Nearly one in 10 UK parents say their child has been blackmailed online, with harms ranging from threatening to release intimate pictures to revealing details about someone’s personal life.
The NSPCC child protection charity also found that one in five parents know a child who has experienced online blackmail, while two in five said they rarely or never talked to their children about the subject.
The National Crime Agency has said that it is receiving more than 110 reports a month of child sextortion attempts, where criminal gangs trick teenagers into sending intimate pictures of themselves and then blackmail them.
Agencies across the UK, US and Australia have confirmed a rising number of sextortion cases involving teenage boys and young adult males being targeted by cyber-criminal gangs based in west Africa or south-east Asia, some of which have ended in tragedy. Murray Dowey, a 16-year-old from Dunblane, Scotland, killed himself in 2023 after becoming a victim of sextortion on Instagram and Dinal De Alwis, 16, killed himself in Sutton, south London, in October 2022 after being blackmailed over nude photographs.

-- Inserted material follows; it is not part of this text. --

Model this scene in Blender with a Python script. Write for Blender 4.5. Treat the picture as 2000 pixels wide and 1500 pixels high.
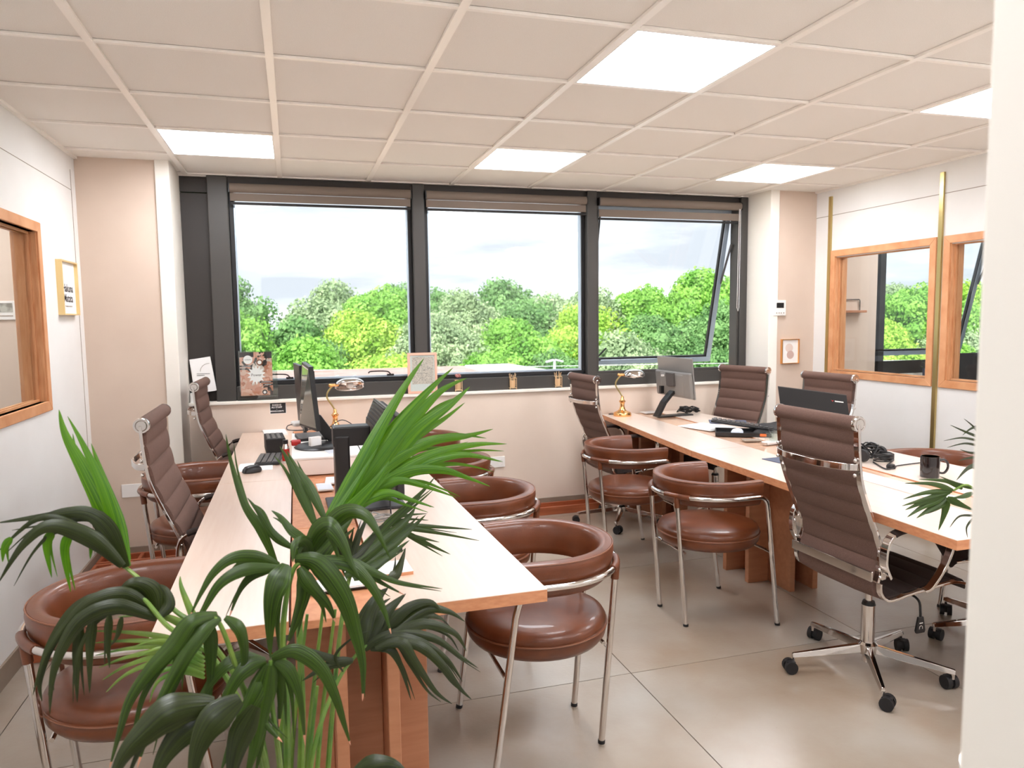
import bpy, math, random
import numpy as np
from mathutils import Vector, Matrix, Quaternion
random.seed(7); RNG = np.random.RandomState(11)
for o in list(bpy.data.objects): bpy.data.objects.remove(o)
SC = bpy.context.scene; COL = SC.collection
# ------------------------------------------------------------ camera
YAW, PITCH, ROLL, FPX, EYE = 0.290903, -0.089342, -0.012133, 1423.85, 1.5
def cam_axes():
    ca, sa, cb, sb, cc, sc = math.cos(YAW), math.sin(YAW), math.cos(PITCH), math.sin(PITCH), math.cos(ROLL), math.sin(ROLL)
    f = Vector((sa*cb, ca*cb, sb)); r = Vector((ca, -sa, 0)); u = r.cross(f)
    return cc*r+sc*u, -sc*r+cc*u, f
CR, CU, CF = cam_axes()
cam = bpy.data.cameras.new('camera'); co = bpy.data.objects.new('camera', cam); COL.objects.link(co)
cam.sensor_width = 36; cam.lens = 36*FPX/2000; cam.clip_start = .05; cam.clip_end = 500
m = Matrix((( CR.x, CU.x, -CF.x, 0), (CR.y, CU.y, -CF.y, 0), (CR.z, CU.z, -CF.z, EYE), (0, 0, 0, 1)))
co.matrix_world = m; SC.camera = co
cam.dof.use_dof = True; cam.dof.focus_distance = 2.6; cam.dof.aperture_fstop = cam.lens/3.8
def ray(px, py): return CR*((px-1000)/FPX)+CU*((750-py)/FPX)+CF
def Y(px, py, y):
    d = ray(px, py); d = d*(y/d.y); return Vector((d.x, y, d.z+EYE))
def Z(px, py, z):
    d = ray(px, py); d = d*((z-EYE)/d.z); return Vector((d.x, d.y, z))
# ------------------------------------------------------------ world, sun, exposure
SC.view_settings.view_transform = 'Standard'; SC.view_settings.look = 'None'
SC.view_settings.gamma = 1; SC.view_settings.use_curve_mapping = False
SC.view_settings.exposure = EXPOSURE = 1.22
W = bpy.data.worlds.new('sky'); SC.world = W; W.use_nodes = True
nt = W.node_tree; nt.nodes.clear()
def N(t, kind, **k):
    n = t.nodes.new(kind)
    for a, b in k.items():
        if a.startswith('in_'): n.inputs[int(a[3:]) if a[3:].isdigit() else a[3:]].default_value = b
        else: setattr(n, a, b)
    return n
tc = N(nt, 'ShaderNodeTexCoord'); mp = N(nt, 'ShaderNodeMapping'); mp.inputs['Scale'].default_value = (1.0, 1.0, 5.5)
no = N(nt, 'ShaderNodeTexNoise'); no.inputs['Scale'].default_value = 2.6; no.inputs['Detail'].default_value = 7; no.inputs['Roughness'].default_value = .55
rp = N(nt, 'ShaderNodeValToRGB'); e = rp.color_ramp.elements
e[0].position = .40; e[0].color = (.46, .49, .545, 1); e[1].position = .60; e[1].color = (1.1, 1.13, 1.18, 1)
k = rp.color_ramp.elements.new(.49); k.color = (.60, .63, .68, 1)
bg = N(nt, 'ShaderNodeBackground'); bg.inputs['Strength'].default_value = .85
wo = N(nt, 'ShaderNodeOutputWorld')
L = nt.links.new
L(tc.outputs['Generated'], mp.inputs[0]); L(mp.outputs[0], no.inputs['Vector']); L(no.outputs['Fac'], rp.inputs[0]); L(rp.outputs[0], bg.inputs['Color']); L(bg.outputs[0], wo.inputs[0])
sd = bpy.data.lights.new('sun', 'SUN'); sd.energy = 4.4; sd.angle = .03; sd.color = (1, .95, .84)
so = bpy.data.objects.new('sun', sd); COL.objects.link(so)
so.rotation_euler = Vector((.45, .62, -.62)).to_track_quat('-Z', 'Y').to_euler()
PANEL_POWER = 9.2
# ------------------------------------------------------------ materials
def lin(c): return tuple(((v/255)/12.92 if v/255 <= .04045 else ((v/255+.055)/1.055)**2.4) for v in c)+(1,)
def mat(name, rgb, rough=.5, metal=0, coat=0, spec=.5, noise=None, bump=None, emit=None, trans=0, subs=0):
    m = bpy.data.materials.new(name); m.use_nodes = True; t = m.node_tree; b = t.nodes['Principled BSDF']
    c = lin(rgb); b.inputs['Base Color'].default_value = c; b.inputs['Roughness'].default_value = rough
    b.inputs['Metallic'].default_value = metal; b.inputs['Coat Weight'].default_value = coat
    b.inputs['Specular IOR Level'].default_value = spec; b.inputs['Transmission Weight'].default_value = trans
    if emit: b.inputs['Emission Color'].default_value = c; b.inputs['Emission Strength'].default_value = emit
    if noise or bump:
        tc = N(t, 'ShaderNodeTexCoord')
    if noise:   # (scale, second colour, low, high, stretch)
        mp = N(t, 'ShaderNodeMapping'); mp.inputs['Scale'].default_value = noise[4] if len(noise) > 4 else (1, 1, 1)
        n = N(t, 'ShaderNodeTexNoise'); n.inputs['Scale'].default_value = noise[0]; n.inputs['Detail'].default_value = 5
        r = N(t, 'ShaderNodeValToRGB'); r.color_ramp.elements[0].position = noise[2]; r.color_ramp.elements[1].position = noise[3]
        r.color_ramp.elements[0].color = lin(noise[1]); r.color_ramp.elements[1].color = c
        t.links.new(tc.outputs['Object'], mp.inputs[0]); t.links.new(mp.outputs[0], n.inputs['Vector']); t.links.new(n.outputs['Fac'], r.inputs[0]); t.links.new(r.outputs[0], b.inputs['Base Color'])
    if bump:    # (scale, strength)
        n = N(t, 'ShaderNodeTexNoise'); n.inputs['Scale'].default_value = bump[0]; n.inputs['Detail'].default_value = 3
        u = N(t, 'ShaderNodeBump'); u.inputs['Strength'].default_value = bump[1]; u.inputs['Distance'].default_value = .002
        t.links.new(tc.outputs['Object'], n.inputs['Vector']); t.links.new(n.outputs['Fac'], u.inputs['Height']); t.links.new(u.outputs[0], b.inputs['Normal'])
    return m
M = {}
M['wall'] = mat('wall_paint', (238, 236, 233), .7, noise=(3, (233, 230, 226), .3, .7), bump=(300, .12))
M['wall_beige'] = mat('wall_paint_beige', (217, 197, 180), .7, noise=(3, (211, 190, 173), .3, .7), bump=(260, .2))
M['trim_white'] = mat('trim_white', (244, 238, 228), .5)
M['tile'] = mat('ceiling_tile_board', (243, 238, 231), .85, noise=(420, (234, 228, 220), .35, .6), bump=(500, .15))
M['tbar'] = mat('ceiling_bar_enamel', (252, 246, 238), .3)
M['dark_void'] = mat('ceiling_void', (70, 60, 50), .9)
M['diffuser'] = mat('lamp_diffuser', (246, 248, 253), .5, emit=PANEL_POWER)
M['floor'] = mat('floor_tile_stone', (182, 174, 162), .30, spec=.6, coat=.8, noise=(1.6, (160, 140, 120), .34, .66), bump=(60, .3))
M['grout'] = mat('floor_grout', (92, 84, 76), .9)
M['skirt'] = mat('skirting_stone', (150, 134, 118), .5, noise=(6, (138, 122, 107), .3, .7))
M['alu'] = mat('window_aluminium', (72, 69, 66), .45, metal=.25, bump=(500, .1))
M['alu_dark'] = mat('window_panel_dark', (54, 49, 46), .5, metal=.2, bump=(500, .1))
M['gasket'] = mat('window_gasket', (22, 20, 22), .5)
M['alu_light'] = mat('sash_light_aluminium', (176, 190, 204), .35, metal=.5)
M['blind'] = mat('blind_fabric', (128, 114, 102), .8, bump=(700, .3))
M['ply'] = mat('desk_plywood', (186, 128, 94), .45, noise=(5, (172, 114, 80), .3, .7, (1, 9, 9)), bump=(200, .08))
M['ply_edge'] = mat('desk_plywood_edge', (214, 150, 108), .45, noise=(30, (200, 132, 92), .35, .65, (1, 1, 3)))
M['top'] = mat('desk_top_veneer', (241, 213, 193), .34, coat=1, spec=.8, noise=(8, (234, 202, 180), .3, .7, (8, .5, 1)))
M['top'].node_tree.nodes['Principled BSDF'].inputs['Coat Roughness'].default_value = .28
M['top'].node_tree.nodes['Principled BSDF'].inputs['Coat IOR'].default_value = 2.1
M['top_glare'] = mat('desk_top_veneer_glare', (247, 228, 213), .34, coat=1, spec=.8, noise=(8, (241, 218, 201), .3, .7, (8, .5, 1)))  # lighter copy of the veneer: window glare on the right desk put into the colour
for q in ('Coat Roughness', 'Coat IOR'): M['top_glare'].node_tree.nodes['Principled BSDF'].inputs[q].default_value = {'Coat Roughness': .28, 'Coat IOR': 2.0}[q]
M['lid_glare'] = mat('desk_lid_glare', (238, 196, 166), .36, coat=1, noise=(8, (230, 184, 152), .3, .7, (8, .5, 1)))  # lid wood lightened, the glare on it is painted into the colour
M['wood'] = mat('frame_oak', (226, 168, 122), .45, noise=(14, (206, 140, 92), .3, .7, (6, .6, .6)), bump=(160, .15))
M['wood_red'] = mat('trough_wood', (176, 98, 62), .4, noise=(7, (150, 76, 46), .3, .7, (.6, 6, 6)))
M['brass'] = mat('brass_strip', (196, 176, 120), .28, metal=.9)
M['gold'] = mat('gold_brass', (246, 190, 126), .2, metal=1)
M['gold_light'] = mat('gold_wire', (255, 222, 176), .42, metal=.75)
M['chrome'] = mat('chrome', (214, 208, 204), .07, metal=1)
M['leather'] = mat('brown_leather', (116, 62, 34), .35, coat=.18, spec=.45, noise=(9, (98, 50, 26), .35, .7), bump=(420, .18))
M['leather_dark'] = mat('leather_piping', (128, 78, 52), .4)
M['fabric'] = mat('chair_fabric', (120, 91, 80), .9, noise=(620, (90, 66, 57), .38, .62), bump=(650, .5))
M['fabric_dark'] = mat('chair_seat_fabric', (60, 46, 42), .9, noise=(620, (44, 34, 31), .38, .62), bump=(650, .5))
M['black'] = mat('black_plastic', (26, 24, 25), .38)
M['black_matte'] = mat('black_matte_plastic', (34, 32, 33), .65, bump=(300, .2))
M['grey_plastic'] = mat('grey_plastic', (84, 80, 78), .4)
M['monitor_back'] = mat('monitor_back_grey', (134, 130, 126), .32)
M['wall_low'] = mat('wall_paint_low', (232, 214, 198), .7, noise=(3, (226, 207, 191), .3, .7), bump=(260, .2))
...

The NSPCC based its findings on a survey of more than 2,500 parents and said that tech companies were continuing to “fall short in their duty to protect children”.
Rani Govender, a policy manager at NSPCC, said: “Children deserve to be safe online, and that must be built into the very fabric of these platforms, not bolted on after harm has already been done.”
The NSPCC’s definitions of blackmail included threatening to release an intimate image or video of the child, or something the victim wanted to keep private, such as their sexuality. The information could have been obtained consensually or it could have been obtained by coercion, manipulation or created using artificial intelligence.
Perpetrators can be strangers, such as sextortion gangs, or someone the child knows, such as a friend or schoolmate. The blackmailer can also demand a range of things in exchange for not sharing information, such as money, more images or staying in a relationship.
The NSPCC said its definition of blackmail overlapped with sextortion but included a wider range of scenarios. “We chose the term ‘blackmail’ in our research because it allowed us to include extortion using other types of information that a child might want to keep private (eg their sexuality, images showing them without a religious garment) as well as a range of both sexual and non-sexual demands and threats,” the charity said.
The report also advised against “sharenting”, which refers to parents sharing photos of and information about their children online.
Experts recommend telling children what a sextortion threat looks like and being aware of who they are talking to online. They also advise creating everyday opportunities for children to talk to adults, such as during meals together or regular car trips, so that teenagers feel they have a space where they can reveal they have been targeted by blackmail.
“Knowing how to talk about online blackmail in an age-appropriate way and creating an environment where children feel safe to come forward without fear of judgment can make all the difference,” said Govender.
The NSPCC also interviewed young people about why they might choose not to reveal a blackmail attempt to their parent or carer. The reasons for not disclosing the crime, according to the responses, include feeling embarrassed, preferring to talk to a friend first and feeling they “can handle it themselves”.